Em 2022, escrevi sobre a liberdade de expressão e a paródia no cinema, analisando o filme O Povo Contra Larry Flynt, baseado em fatos reais. O caso envolvia uma sátira publicada pela revista Hustler, de Larry Flynt, com uma entrevista fictícia e ofensiva ao pastor Jerry Falwell. A Suprema Corte dos EUA decidiu que, mesmo sendo de mau gosto, a paródia era protegida pela Primeira Emenda. Para a corte americana, figuras públicas não podem ser indenizadas por sátiras ou críticas, pois o humor é uma forma legítima de expressão.

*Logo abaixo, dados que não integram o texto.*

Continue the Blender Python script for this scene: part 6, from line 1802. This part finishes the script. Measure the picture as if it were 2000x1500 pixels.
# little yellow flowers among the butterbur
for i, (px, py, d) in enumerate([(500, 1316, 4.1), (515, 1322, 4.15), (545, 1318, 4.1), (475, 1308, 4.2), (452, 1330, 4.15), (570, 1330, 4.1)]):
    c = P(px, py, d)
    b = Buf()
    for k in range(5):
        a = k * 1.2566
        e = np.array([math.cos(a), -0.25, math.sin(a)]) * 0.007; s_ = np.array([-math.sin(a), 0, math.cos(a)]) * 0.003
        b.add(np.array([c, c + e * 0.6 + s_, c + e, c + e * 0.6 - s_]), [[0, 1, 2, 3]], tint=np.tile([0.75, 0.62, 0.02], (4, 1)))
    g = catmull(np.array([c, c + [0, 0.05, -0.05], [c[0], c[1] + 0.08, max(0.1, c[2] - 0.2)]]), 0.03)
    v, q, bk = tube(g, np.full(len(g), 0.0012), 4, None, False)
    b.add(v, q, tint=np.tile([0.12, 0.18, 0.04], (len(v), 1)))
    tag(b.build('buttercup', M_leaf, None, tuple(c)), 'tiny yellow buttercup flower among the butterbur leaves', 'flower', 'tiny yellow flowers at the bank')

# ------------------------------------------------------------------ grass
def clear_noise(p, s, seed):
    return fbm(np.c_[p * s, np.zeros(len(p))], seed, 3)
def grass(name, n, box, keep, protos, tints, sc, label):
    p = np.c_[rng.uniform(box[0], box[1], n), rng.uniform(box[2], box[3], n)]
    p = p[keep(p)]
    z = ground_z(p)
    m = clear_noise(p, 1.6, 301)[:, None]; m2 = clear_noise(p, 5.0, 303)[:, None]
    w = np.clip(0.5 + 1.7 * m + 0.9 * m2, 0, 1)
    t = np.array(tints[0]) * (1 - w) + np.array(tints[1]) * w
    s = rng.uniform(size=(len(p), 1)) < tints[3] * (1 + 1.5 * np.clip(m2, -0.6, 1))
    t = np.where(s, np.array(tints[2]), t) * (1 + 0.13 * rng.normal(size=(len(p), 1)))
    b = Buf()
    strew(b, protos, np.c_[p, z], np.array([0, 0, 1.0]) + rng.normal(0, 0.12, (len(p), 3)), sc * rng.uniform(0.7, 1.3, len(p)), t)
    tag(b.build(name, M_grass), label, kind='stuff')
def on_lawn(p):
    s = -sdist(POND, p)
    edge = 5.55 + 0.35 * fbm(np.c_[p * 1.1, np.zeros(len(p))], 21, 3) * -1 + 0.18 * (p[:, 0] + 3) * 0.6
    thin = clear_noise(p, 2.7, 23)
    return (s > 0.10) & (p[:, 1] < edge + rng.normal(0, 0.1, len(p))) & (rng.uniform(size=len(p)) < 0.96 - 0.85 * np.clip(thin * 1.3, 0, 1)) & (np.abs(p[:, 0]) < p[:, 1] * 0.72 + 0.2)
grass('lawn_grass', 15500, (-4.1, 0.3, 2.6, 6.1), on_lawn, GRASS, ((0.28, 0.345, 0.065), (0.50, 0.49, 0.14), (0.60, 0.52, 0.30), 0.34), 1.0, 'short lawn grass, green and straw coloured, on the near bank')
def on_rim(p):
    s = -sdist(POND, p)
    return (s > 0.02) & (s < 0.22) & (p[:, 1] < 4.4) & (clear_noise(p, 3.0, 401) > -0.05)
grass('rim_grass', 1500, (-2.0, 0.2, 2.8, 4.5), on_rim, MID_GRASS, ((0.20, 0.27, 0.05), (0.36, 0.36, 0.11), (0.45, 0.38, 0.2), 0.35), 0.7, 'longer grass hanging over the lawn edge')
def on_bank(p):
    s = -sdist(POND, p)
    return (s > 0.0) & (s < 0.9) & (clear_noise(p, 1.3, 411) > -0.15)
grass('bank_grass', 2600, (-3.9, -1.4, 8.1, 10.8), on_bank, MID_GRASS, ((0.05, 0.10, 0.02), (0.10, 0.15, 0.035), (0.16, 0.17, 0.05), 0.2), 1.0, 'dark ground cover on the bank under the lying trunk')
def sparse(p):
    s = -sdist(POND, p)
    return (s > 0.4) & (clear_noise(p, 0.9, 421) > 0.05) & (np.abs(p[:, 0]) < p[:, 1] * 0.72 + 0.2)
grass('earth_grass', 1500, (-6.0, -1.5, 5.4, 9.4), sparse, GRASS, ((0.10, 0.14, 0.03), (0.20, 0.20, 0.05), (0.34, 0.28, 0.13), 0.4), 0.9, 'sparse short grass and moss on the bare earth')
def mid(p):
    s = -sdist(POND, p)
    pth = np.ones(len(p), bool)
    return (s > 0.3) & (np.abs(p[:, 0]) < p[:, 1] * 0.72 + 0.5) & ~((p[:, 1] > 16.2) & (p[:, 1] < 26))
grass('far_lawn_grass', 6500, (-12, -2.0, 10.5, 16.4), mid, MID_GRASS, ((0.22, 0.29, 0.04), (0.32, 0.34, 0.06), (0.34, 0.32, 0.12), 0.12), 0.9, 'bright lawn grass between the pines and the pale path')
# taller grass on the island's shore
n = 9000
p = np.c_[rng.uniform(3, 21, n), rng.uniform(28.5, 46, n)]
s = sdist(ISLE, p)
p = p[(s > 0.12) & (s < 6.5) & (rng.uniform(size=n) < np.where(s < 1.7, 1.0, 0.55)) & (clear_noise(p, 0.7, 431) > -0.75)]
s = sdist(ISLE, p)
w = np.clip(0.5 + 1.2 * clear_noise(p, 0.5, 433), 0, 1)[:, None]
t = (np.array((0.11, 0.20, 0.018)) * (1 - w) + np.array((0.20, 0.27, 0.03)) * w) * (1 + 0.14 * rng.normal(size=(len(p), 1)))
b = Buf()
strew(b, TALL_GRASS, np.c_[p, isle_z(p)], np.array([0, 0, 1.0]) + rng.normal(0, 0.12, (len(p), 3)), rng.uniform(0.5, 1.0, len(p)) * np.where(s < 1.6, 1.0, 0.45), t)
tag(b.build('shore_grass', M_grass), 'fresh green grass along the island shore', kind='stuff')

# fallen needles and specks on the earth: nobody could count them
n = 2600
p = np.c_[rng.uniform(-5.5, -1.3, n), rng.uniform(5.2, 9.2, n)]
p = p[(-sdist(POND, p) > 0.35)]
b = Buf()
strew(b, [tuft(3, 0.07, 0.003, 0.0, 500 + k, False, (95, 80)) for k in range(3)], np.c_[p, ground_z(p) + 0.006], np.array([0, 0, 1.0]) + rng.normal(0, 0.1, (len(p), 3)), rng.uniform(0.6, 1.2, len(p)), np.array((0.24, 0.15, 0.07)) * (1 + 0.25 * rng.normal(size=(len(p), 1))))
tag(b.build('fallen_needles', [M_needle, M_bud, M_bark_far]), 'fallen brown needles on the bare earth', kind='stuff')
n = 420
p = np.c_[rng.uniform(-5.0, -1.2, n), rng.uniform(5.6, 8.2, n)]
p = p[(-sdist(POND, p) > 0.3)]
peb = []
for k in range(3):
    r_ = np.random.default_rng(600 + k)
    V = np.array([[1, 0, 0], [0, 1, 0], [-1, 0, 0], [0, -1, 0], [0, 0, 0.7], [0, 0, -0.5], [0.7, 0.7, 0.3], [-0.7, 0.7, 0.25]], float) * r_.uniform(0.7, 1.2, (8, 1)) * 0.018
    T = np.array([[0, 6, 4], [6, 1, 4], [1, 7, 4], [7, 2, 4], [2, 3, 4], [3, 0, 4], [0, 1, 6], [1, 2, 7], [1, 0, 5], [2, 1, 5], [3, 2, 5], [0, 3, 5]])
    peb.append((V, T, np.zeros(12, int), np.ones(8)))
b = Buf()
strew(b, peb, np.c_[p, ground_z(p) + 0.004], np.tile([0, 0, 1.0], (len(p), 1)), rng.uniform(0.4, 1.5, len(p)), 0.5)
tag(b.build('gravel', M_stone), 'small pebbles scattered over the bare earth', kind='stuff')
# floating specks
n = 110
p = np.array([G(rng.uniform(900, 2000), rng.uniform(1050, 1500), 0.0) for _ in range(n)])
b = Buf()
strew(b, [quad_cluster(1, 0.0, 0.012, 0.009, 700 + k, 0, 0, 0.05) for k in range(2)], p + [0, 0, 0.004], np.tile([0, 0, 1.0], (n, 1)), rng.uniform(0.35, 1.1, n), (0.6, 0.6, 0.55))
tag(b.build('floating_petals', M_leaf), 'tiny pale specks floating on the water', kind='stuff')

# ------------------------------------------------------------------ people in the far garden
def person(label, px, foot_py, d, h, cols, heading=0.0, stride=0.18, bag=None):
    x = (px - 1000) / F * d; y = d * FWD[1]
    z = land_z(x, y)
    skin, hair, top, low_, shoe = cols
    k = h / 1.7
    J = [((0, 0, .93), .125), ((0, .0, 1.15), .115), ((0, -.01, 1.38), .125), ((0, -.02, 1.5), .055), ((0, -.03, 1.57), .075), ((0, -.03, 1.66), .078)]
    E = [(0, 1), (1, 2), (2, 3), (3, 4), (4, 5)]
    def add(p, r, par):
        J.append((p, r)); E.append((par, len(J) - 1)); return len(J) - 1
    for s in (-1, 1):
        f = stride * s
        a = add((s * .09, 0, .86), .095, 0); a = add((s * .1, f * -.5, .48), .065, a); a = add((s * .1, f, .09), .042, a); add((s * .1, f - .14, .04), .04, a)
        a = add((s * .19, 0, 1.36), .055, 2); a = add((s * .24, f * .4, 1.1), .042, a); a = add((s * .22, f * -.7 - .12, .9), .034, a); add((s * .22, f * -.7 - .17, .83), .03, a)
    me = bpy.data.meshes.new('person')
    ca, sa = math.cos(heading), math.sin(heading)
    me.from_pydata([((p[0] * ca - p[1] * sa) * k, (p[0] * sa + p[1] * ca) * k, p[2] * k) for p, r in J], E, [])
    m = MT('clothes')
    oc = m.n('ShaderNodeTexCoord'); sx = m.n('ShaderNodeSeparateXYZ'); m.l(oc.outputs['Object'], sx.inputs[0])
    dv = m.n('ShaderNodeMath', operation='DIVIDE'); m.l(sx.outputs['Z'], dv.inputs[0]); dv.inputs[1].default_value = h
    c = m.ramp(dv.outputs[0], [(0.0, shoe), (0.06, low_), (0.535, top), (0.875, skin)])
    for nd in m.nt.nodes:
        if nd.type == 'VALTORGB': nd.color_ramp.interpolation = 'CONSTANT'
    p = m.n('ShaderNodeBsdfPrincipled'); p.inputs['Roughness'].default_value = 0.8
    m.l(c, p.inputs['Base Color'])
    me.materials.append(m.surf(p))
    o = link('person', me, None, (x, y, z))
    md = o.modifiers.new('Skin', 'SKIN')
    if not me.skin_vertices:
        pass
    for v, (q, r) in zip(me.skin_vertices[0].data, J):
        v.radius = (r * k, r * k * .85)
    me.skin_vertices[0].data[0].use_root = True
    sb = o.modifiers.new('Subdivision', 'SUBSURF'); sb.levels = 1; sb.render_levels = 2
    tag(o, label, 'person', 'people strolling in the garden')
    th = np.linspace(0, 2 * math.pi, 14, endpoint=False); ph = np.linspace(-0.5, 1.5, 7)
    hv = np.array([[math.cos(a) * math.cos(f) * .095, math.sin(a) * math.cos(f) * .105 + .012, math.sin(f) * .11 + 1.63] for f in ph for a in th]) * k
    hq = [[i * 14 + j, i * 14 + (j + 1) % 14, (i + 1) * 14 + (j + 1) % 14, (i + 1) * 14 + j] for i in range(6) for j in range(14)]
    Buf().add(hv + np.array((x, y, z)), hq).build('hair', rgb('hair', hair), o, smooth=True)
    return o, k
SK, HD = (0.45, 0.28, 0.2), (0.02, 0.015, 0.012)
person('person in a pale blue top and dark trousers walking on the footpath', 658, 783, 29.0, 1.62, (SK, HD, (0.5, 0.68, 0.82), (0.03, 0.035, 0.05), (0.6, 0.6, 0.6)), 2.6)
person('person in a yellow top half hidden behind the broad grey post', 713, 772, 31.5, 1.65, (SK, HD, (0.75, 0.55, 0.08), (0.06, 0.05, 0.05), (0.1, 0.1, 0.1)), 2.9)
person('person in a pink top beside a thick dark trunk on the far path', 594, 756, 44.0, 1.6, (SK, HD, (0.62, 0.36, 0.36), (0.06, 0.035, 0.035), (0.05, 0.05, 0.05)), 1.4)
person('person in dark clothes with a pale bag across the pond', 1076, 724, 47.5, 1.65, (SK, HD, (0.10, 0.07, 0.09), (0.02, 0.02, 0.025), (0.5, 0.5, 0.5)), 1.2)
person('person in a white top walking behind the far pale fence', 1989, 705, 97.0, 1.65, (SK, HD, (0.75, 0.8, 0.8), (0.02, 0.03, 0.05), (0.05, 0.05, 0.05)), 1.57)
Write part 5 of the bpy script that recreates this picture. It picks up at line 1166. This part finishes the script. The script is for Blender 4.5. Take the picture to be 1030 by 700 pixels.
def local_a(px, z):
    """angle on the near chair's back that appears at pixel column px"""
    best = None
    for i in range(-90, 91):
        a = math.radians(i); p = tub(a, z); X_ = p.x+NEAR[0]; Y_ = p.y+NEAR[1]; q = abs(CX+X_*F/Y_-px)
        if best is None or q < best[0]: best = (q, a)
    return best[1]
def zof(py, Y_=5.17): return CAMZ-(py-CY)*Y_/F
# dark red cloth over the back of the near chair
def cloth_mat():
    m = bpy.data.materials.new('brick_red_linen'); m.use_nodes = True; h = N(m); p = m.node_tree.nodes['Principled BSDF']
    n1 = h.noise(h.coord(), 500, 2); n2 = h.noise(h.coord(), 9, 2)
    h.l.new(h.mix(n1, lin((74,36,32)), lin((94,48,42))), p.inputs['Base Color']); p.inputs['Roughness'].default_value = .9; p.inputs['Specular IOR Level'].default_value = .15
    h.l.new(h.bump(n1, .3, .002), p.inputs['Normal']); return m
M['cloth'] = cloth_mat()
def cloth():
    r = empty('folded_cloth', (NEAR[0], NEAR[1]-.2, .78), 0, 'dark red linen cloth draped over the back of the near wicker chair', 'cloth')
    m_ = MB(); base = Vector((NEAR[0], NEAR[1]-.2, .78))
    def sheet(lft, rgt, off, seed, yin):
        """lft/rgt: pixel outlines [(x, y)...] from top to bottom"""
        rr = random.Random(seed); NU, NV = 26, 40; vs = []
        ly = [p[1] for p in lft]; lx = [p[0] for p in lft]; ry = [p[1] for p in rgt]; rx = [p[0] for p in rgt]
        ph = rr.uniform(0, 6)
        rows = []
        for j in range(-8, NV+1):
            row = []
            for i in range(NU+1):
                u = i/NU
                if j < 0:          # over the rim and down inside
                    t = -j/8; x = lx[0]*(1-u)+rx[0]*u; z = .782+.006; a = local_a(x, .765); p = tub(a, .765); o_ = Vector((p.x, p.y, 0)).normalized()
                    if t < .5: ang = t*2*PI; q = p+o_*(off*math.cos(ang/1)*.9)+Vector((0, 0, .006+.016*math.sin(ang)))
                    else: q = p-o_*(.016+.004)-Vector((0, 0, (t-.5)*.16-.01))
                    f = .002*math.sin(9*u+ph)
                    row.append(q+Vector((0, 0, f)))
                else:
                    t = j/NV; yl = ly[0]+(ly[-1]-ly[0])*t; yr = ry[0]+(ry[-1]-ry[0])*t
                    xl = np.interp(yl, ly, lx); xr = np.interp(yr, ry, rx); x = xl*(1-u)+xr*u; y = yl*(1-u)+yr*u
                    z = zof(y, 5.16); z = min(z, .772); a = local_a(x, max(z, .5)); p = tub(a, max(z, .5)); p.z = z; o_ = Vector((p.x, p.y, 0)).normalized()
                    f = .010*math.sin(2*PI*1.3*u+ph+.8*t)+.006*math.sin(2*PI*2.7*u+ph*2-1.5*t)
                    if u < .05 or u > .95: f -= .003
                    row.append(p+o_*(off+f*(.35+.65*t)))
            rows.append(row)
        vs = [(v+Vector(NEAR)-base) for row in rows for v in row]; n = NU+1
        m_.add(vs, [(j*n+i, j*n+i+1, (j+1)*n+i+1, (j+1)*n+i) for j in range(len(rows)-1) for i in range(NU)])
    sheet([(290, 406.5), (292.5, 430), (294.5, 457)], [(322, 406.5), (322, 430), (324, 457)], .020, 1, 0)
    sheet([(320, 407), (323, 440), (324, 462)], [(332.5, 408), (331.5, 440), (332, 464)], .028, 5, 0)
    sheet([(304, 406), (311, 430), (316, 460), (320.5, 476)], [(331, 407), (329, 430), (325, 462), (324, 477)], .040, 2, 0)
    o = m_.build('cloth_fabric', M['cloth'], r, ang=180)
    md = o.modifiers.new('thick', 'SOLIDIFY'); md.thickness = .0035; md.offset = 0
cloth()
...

Lembrei desse episódio ao acompanhar a condenação criminal do humorista Léo Lins, sentenciado a mais de 8 anos de prisão por piadas consideradas discriminatórias. Embora controverso e frequentemente ofensivo, Léo Lins se defende com base na liberdade artística e no humor como crítica social. Em seu show, fez piadas sobre nordestinos, pessoas com deficiência, negros, judeus, autistas, entre outros. A Justiça Federal brasileira entendeu que suas falas ultrapassaram os limites da liberdade de expressão e configuraram discurso de ódio.
A comparação entre os dois casos evidencia um abismo entre os sistemas jurídicos dos EUA e do Brasil no tratamento do humor. Enquanto a Suprema Corte americana protege até discursos dolorosos para garantir o debate público, o Judiciário brasileiro tem atuado como mediador do que é engraçado e do que é ofensivo. Aqui, a liberdade de expressão pode ser relativizada diante de outros direitos, como a dignidade e a não discriminação.
Como cidadão, identifico-me mais com a visão americana. Acredito que o Judiciário não deve julgar o conteúdo do humor. Piadas de mau gosto continuam sendo piadas. Como afirmou a Suprema Corte dos EUA no caso Snyder v. Phelps (2010): "Não podemos reagir à dor punindo o orador. Protegemos até discursos dolorosos para garantir que o debate público não seja sufocado."